The exercise: Copy the listing verbatim, excluding any images found in it.

Given material:

•••

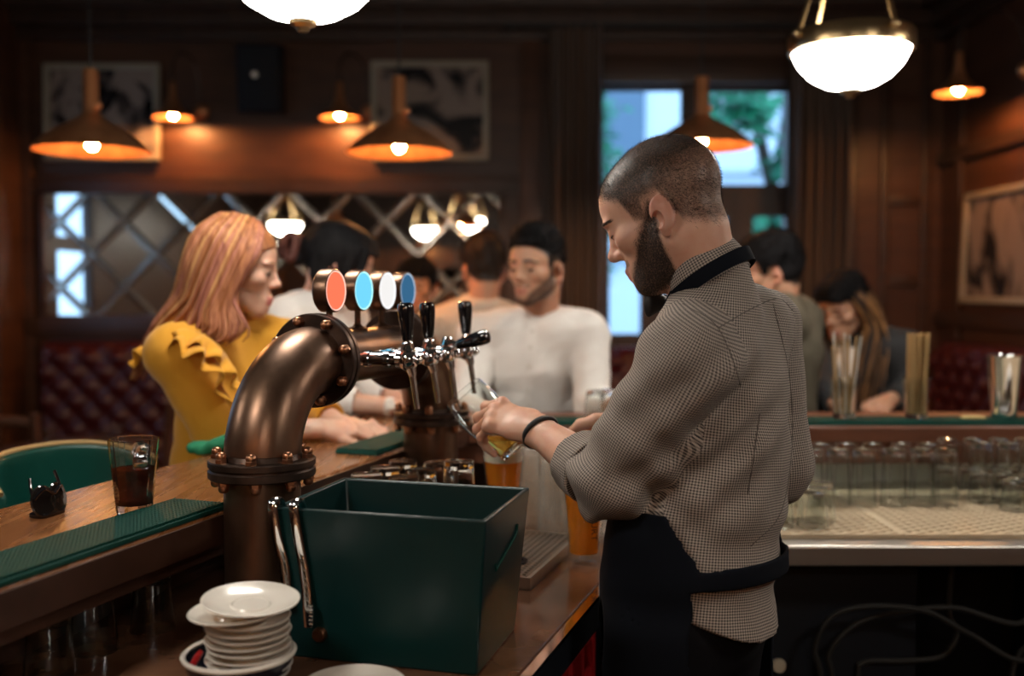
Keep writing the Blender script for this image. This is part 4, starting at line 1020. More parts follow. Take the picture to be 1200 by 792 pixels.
# ------------------------------------------------------------------ poured beers
def wheat(loc, label, lvl, foam, m='beer', text=None, rz=0):
    t = thing('beer_glass_full', label, 'beer', loc, rz); h = 0.232
    mid = [(0, 0.030), (0.06, 0.029), (0.25, 0.0315), (0.5, 0.0365), (0.72, 0.0425), (0.86, 0.0430), (1, 0.0395)]
    md = [(q, r * 1.05) for q, r in mid]
    MB().lathe(glass_prof(md[0][1], md[-1][1], h, 0.0022, 0.018, md), 40, cap=False).build('glass', M['thin'], t)
    ri = lambda z: float(np.interp(z / h, [q[0] for q in md], [q[1] for q in md])) - 0.0026
    zs = np.linspace(0.0185, lvl, 10); MB().lathe([(0, zs[0])] + [(ri(z), z) for z in zs] + [(0, lvl)], 36, cap=False).build('beer', M[m], t)
    if foam:
        zf = np.linspace(lvl + 0.0003, lvl + foam, 4); MB().lathe([(0, zf[0])] + [(ri(z), z) for z in zf] + [(ri(zf[-1]) * 0.6, zf[-1] + 0.004), (0, zf[-1] + 0.005)], 36, cap=False).build('foam', M['foam'], t)
    if text:
        c = bpy.data.curves.new('lettering', 'FONT'); c.body = text; c.size = 0.021; c.extrude = 0.0003; c.align_x = 'CENTER'; c.align_y = 'CENTER'
        fo = bpy.data.objects.new('lettering_curve', c); COL.objects.link(fo); bpy.context.view_layer.update()
        lm = bpy.data.meshes.new_from_object(fo.evaluated_get(bpy.context.evaluated_depsgraph_get())); bpy.data.objects.remove(fo)
        o = bpy.data.objects.new('lettering', lm); COL.objects.link(o); lm.materials.clear(); lm.materials.append(M['black']); o.parent = t
        a = math.radians(text_ang); z = 0.068; r = ri(z) + 0.0034
        o.matrix_local = Matrix.Translation((r * math.cos(a), r * math.sin(a), z)) @ Matrix.Rotation(a + math.pi / 2, 4, 'Z') @ Matrix.Rotation(math.pi / 2, 4, 'X') @ Matrix.Rotation(-math.pi / 2, 4, 'Z')
    return t
text_ang = -58
wheat(PZ(684, 657, ZC), 'tall full glass of cloudy amber beer standing beside the drip tray by the apron', 0.205, 0.016, text='URT')
DT = 0.026
wheat(PZ(590, 625, ZC + DT), 'glass of amber beer with a thick white head, standing behind the green bin', 0.158, 0.030)
# ------------------------------------------------------------------ drip tray
dt = thing('drip_tray', 'stainless drip tray with a perforated grid under the taps', 'tray', bl(0.325, 0.925, ZC), RZ); w, l = 0.235, 0.345
m = MB()
for c, s in (((0, l / 2 - 0.004, 0.012), (w, 0.008, 0.024)), ((0, -l / 2 + 0.004, 0.012), (w, 0.008, 0.024)), ((w / 2 - 0.004, 0, 0.012), (0.008, l - 0.016, 0.024)), ((-w / 2 + 0.004, 0, 0.012), (0.008, l - 0.016, 0.024)), ((0, 0, 0.002), (w, l, 0.004))): m.box(c, s)
m.build('pan', M['steel_plain'], dt, smooth=0)
m = MB()
for i in range(17): m.box((-w / 2 + 0.012 + (w - 0.024) * i / 16, 0, 0.0225), (0.005, l - 0.02, 0.003))
for i in range(25): m.box((0, -l / 2 + 0.012 + (l - 0.024) * i / 24, 0.0225), (w - 0.02, 0.0045, 0.003))
m.build('grid', M['steel_plain'], dt, smooth=0)
MB().box((0, 0, 0.0065), (w - 0.018, l - 0.018, 0.004)).build('sump', M['darkmetal'], dt, smooth=0)
MB().lathe([(0.030, 0.0242), (0.034, 0.0262), (0.026, 0.0262), (0.024, 0.022), (0.0, 0.022)], 28, (0.045, -0.075, 0)).build('glass_rinser', M['darkmetal'], dt)
# ------------------------------------------------------------------ green bin with tongs
BW, BD, BH = 0.330, 0.245, 0.230; BR = math.radians(-15.5)
fl = PZ(319, 594, ZC + BH); ux = Vector((math.cos(BR), math.sin(BR), 0)); uy = Vector((-math.sin(BR), math.cos(BR), 0))
bc = fl + ux * BW / 2 + uy * BD / 2; bc.z = ZC
bn = thing('ice_bin', 'dark green square ice bin with flared sides standing on the work counter', 'bin', bc, BR)
def frus(w0, d0, w1, d1, z0, z1): return [(-w0 / 2, -d0 / 2, z0), (w0 / 2, -d0 / 2, z0), (w0 / 2, d0 / 2, z0), (-w0 / 2, d0 / 2, z0), (-w1 / 2, -d1 / 2, z1), (w1 / 2, -d1 / 2, z1), (w1 / 2, d1 / 2, z1), (-w1 / 2, d1 / 2, z1)]
tp = 0.040; th = 0.008
Vv = frus(BW - tp, BD - tp, BW, BD, 0, BH) + frus(BW - tp - 2 * th, BD - tp - 2 * th, BW - 2 * th, BD - 2 * th, th, BH)
Ff = [(0, 3, 2, 1), (0, 1, 5, 4), (1, 2, 6, 5), (2, 3, 7, 6), (3, 0, 4, 7), (8, 9, 10, 11), (8, 12, 13, 9), (9, 13, 14, 10), (10, 14, 15, 11), (11, 15, 12, 8), (4, 5, 13, 12), (5, 6, 14, 13), (6, 7, 15, 14), (7, 4, 12, 15)]
o = MB().add(Vv, Ff).build('shell', M['green_bin'], bn); md = o.modifiers.new('edge', 'BEVEL'); md.width = 0.0035; md.segments = 3
# side grip: a raised loop line on the right side
xs = lambda z: (BW - tp) / 2 + tp / 2 * z / BH
MB().tube([(xs(z) + 0.0008, y, z) for y, z in ((-0.055, 0.150), (-0.050, 0.140), (0.048, 0.166), (0.056, 0.174), (0.054, 0.184))], 0.0022, 8).build('grip_slot', M['green_leather'], bn)
pf = lambda z: -((BD - tp) / 2 + tp / 2 * z / BH)
MB().lathe([(0, 0.010), (0.009, 0.009), (0.0115, 0.004), (0.0115, -0.004), (0, -0.004)], 20, (-BW / 2 + 0.068, pf(0.040), 0.040), zrot((0, -1, 0.1))).build('rivet', M['bolt'], bn)
tg = thing('ice_tongs', 'chrome ice tongs hooked over the rim of the green bin', 'tongs', bc, BR)
for x, L in ((-0.161, 0.150), (-0.127, 0.180)):
    m = MB(); zt = BH + 0.004; y0 = -BD / 2
    m.tube(spline([(x, y0 + 0.03, zt - 0.03), (x, y0 + 0.016, zt + 0.003), (x, y0 + 0.002, zt + 0.008), (x + 0.001, y0 - 0.008, zt - 0.004), (x + 0.006, y0 - 0.007 + 0.010 * 0.3, zt - 0.05), (x + 0.013, y0 + 0.002, zt - L * 0.6), (x + 0.018, y0 + 0.003, zt - L)], 26), 0.0075, 10, True, 0.35, up=(1, 0, 0))
    if L > 0.16:
        for q in range(6): m.box((x + 0.024, y0 + 0.001, zt - L + 0.004 + 0.006 * q), (0.007, 0.007, 0.0035))
    m.build('arm', M['chrome'], tg, smooth=60)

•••

Task result:
Keep writing the Blender script for this image. This is part 4, starting at line 1020. More parts follow. Take the picture to be 1200 by 792 pixels.
# ------------------------------------------------------------------ poured beers
def wheat(loc, label, lvl, foam, m='beer', text=None, rz=0):
    t = thing('beer_glass_full', label, 'beer', loc, rz); h = 0.232
    mid = [(0, 0.030), (0.06, 0.029), (0.25, 0.0315), (0.5, 0.0365), (0.72, 0.0425), (0.86, 0.0430), (1, 0.0395)]
    md = [(q, r * 1.05) for q, r in mid]
    MB().lathe(glass_prof(md[0][1], md[-1][1], h, 0.0022, 0.018, md), 40, cap=False).build('glass', M['thin'], t)
    ri = lambda z: float(np.interp(z / h, [q[0] for q in md], [q[1] for q in md])) - 0.0026
    zs = np.linspace(0.0185, lvl, 10); MB().lathe([(0, zs[0])] + [(ri(z), z) for z in zs] + [(0, lvl)], 36, cap=False).build('beer', M[m], t)
    if foam:
        zf = np.linspace(lvl + 0.0003, lvl + foam, 4); MB().lathe([(0, zf[0])] + [(ri(z), z) for z in zf] + [(ri(zf[-1]) * 0.6, zf[-1] + 0.004), (0, zf[-1] + 0.005)], 36, cap=False).build('foam', M['foam'], t)
    if text:
        c = bpy.data.curves.new('lettering', 'FONT'); c.body = text; c.size = 0.021; c.extrude = 0.0003; c.align_x = 'CENTER'; c.align_y = 'CENTER'
        fo = bpy.data.objects.new('lettering_curve', c); COL.objects.link(fo); bpy.context.view_layer.update()
        lm = bpy.data.meshes.new_from_object(fo.evaluated_get(bpy.context.evaluated_depsgraph_get())); bpy.data.objects.remove(fo)
        o = bpy.data.objects.new('lettering', lm); COL.objects.link(o); lm.materials.clear(); lm.materials.append(M['black']); o.parent = t
        a = math.radians(text_ang); z = 0.068; r = ri(z) + 0.0034
        o.matrix_local = Matrix.Translation((r * math.cos(a), r * math.sin(a), z)) @ Matrix.Rotation(a + math.pi / 2, 4, 'Z') @ Matrix.Rotation(math.pi / 2, 4, 'X') @ Matrix.Rotation(-math.pi / 2, 4, 'Z')
    return t
text_ang = -58
wheat(PZ(684, 657, ZC), 'tall full glass of cloudy amber beer standing beside the drip tray by the apron', 0.205, 0.016, text='URT')
DT = 0.026
wheat(PZ(590, 625, ZC + DT), 'glass of amber beer with a thick white head, standing behind the green bin', 0.158, 0.030)
# ------------------------------------------------------------------ drip tray
dt = thing('drip_tray', 'stainless drip tray with a perforated grid under the taps', 'tray', bl(0.325, 0.925, ZC), RZ); w, l = 0.235, 0.345
m = MB()
for c, s in (((0, l / 2 - 0.004, 0.012), (w, 0.008, 0.024)), ((0, -l / 2 + 0.004, 0.012), (w, 0.008, 0.024)), ((w / 2 - 0.004, 0, 0.012), (0.008, l - 0.016, 0.024)), ((-w / 2 + 0.004, 0, 0.012), (0.008, l - 0.016, 0.024)), ((0, 0, 0.002), (w, l, 0.004))): m.box(c, s)
m.build('pan', M['steel_plain'], dt, smooth=0)
m = MB()
for i in range(17): m.box((-w / 2 + 0.012 + (w - 0.024) * i / 16, 0, 0.0225), (0.005, l - 0.02, 0.003))
for i in range(25): m.box((0, -l / 2 + 0.012 + (l - 0.024) * i / 24, 0.0225), (w - 0.02, 0.0045, 0.003))
m.build('grid', M['steel_plain'], dt, smooth=0)
MB().box((0, 0, 0.0065), (w - 0.018, l - 0.018, 0.004)).build('sump', M['darkmetal'], dt, smooth=0)
MB().lathe([(0.030, 0.0242), (0.034, 0.0262), (0.026, 0.0262), (0.024, 0.022), (0.0, 0.022)], 28, (0.045, -0.075, 0)).build('glass_rinser', M['darkmetal'], dt)
# ------------------------------------------------------------------ green bin with tongs
BW, BD, BH = 0.330, 0.245, 0.230; BR = math.radians(-15.5)
fl = PZ(319, 594, ZC + BH); ux = Vector((math.cos(BR), math.sin(BR), 0)); uy = Vector((-math.sin(BR), math.cos(BR), 0))
bc = fl + ux * BW / 2 + uy * BD / 2; bc.z = ZC
bn = thing('ice_bin', 'dark green square ice bin with flared sides standing on the work counter', 'bin', bc, BR)
def frus(w0, d0, w1, d1, z0, z1): return [(-w0 / 2, -d0 / 2, z0), (w0 / 2, -d0 / 2, z0), (w0 / 2, d0 / 2, z0), (-w0 / 2, d0 / 2, z0), (-w1 / 2, -d1 / 2, z1), (w1 / 2, -d1 / 2, z1), (w1 / 2, d1 / 2, z1), (-w1 / 2, d1 / 2, z1)]
tp = 0.040; th = 0.008
Vv = frus(BW - tp, BD - tp, BW, BD, 0, BH) + frus(BW - tp - 2 * th, BD - tp - 2 * th, BW - 2 * th, BD - 2 * th, th, BH)
Ff = [(0, 3, 2, 1), (0, 1, 5, 4), (1, 2, 6, 5), (2, 3, 7, 6), (3, 0, 4, 7), (8, 9, 10, 11), (8, 12, 13, 9), (9, 13, 14, 10), (10, 14, 15, 11), (11, 15, 12, 8), (4, 5, 13, 12), (5, 6, 14, 13), (6, 7, 15, 14), (7, 4, 12, 15)]
o = MB().add(Vv, Ff).build('shell', M['green_bin'], bn); md = o.modifiers.new('edge', 'BEVEL'); md.width = 0.0035; md.segments = 3
# side grip: a raised loop line on the right side
xs = lambda z: (BW - tp) / 2 + tp / 2 * z / BH
MB().tube([(xs(z) + 0.0008, y, z) for y, z in ((-0.055, 0.150), (-0.050, 0.140), (0.048, 0.166), (0.056, 0.174), (0.054, 0.184))], 0.0022, 8).build('grip_slot', M['green_leather'], bn)
pf = lambda z: -((BD - tp) / 2 + tp / 2 * z / BH)
MB().lathe([(0, 0.010), (0.009, 0.009), (0.0115, 0.004), (0.0115, -0.004), (0, -0.004)], 20, (-BW / 2 + 0.068, pf(0.040), 0.040), zrot((0, -1, 0.1))).build('rivet', M['bolt'], bn)
tg = thing('ice_tongs', 'chrome ice tongs hooked over the rim of the green bin', 'tongs', bc, BR)
for x, L in ((-0.161, 0.150), (-0.127, 0.180)):
    m = MB(); zt = BH + 0.004; y0 = -BD / 2
    m.tube(spline([(x, y0 + 0.03, zt - 0.03), (x, y0 + 0.016, zt + 0.003), (x, y0 + 0.002, zt + 0.008), (x + 0.001, y0 - 0.008, zt - 0.004), (x + 0.006, y0 - 0.007 + 0.010 * 0.3, zt - 0.05), (x + 0.013, y0 + 0.002, zt - L * 0.6), (x + 0.018, y0 + 0.003, zt - L)], 26), 0.0075, 10, True, 0.35, up=(1, 0, 0))
    if L > 0.16:
        for q in range(6): m.box((x + 0.024, y0 + 0.001, zt - L + 0.004 + 0.006 * q), (0.007, 0.007, 0.0035))
    m.build('arm', M['chrome'], tg, smooth=60)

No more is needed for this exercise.